An American in Paris saves its final flourish for its last act: a seventeen minute ballet, taking place in a mix Jerry’s memories and wishes after it seems he and Lise will be kept apart for ever. Choreographed by Kelly, there isn’t anything else really like this in the movies (until La La Land stole the idea). Minnelli and Kelly sit in the ballet in a deliberately artificial Paris, essentially Jerry’s paintings bought to life and mixed with those of his artist heroes. This sequence is at times a little indulgent (some reviewers have unkindly compared Kelly’s desire to dance a ballet to a clown gracing us with his Hamlet) but it’s beauty and dynamism means it rewards investing in it.

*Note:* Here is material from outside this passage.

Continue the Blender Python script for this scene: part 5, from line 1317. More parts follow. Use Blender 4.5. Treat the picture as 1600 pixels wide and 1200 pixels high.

Because Kelly and Caron (who is admittedly incredibly raw here as an actor) are wonderful dancers and the choreography here showcases them to perfection. Partially retelling the events of the film, partially telling its own romantic fantasia of a couple bought together and pulled apart, it’s a perfect mixture of several dancing styles and emotions and looks stunning, in its hyper-realistic design.

It makes for a unique ending to a classic musical that gets a bit overlooked – possibly because of the brilliance of Singin’ In the Rain that followed a year later, but was a flop compared to this mega-hit – but is an explosion of superb musical entertainment. Sure, the story is slight – only Nina Foch gets anything approach a hard-hitting role – but the joy is grand. Kelly is charm itself, Levant and Guétary very good in roles that riff on their personas and the whole thing will have you tapping toes and clicking fingers.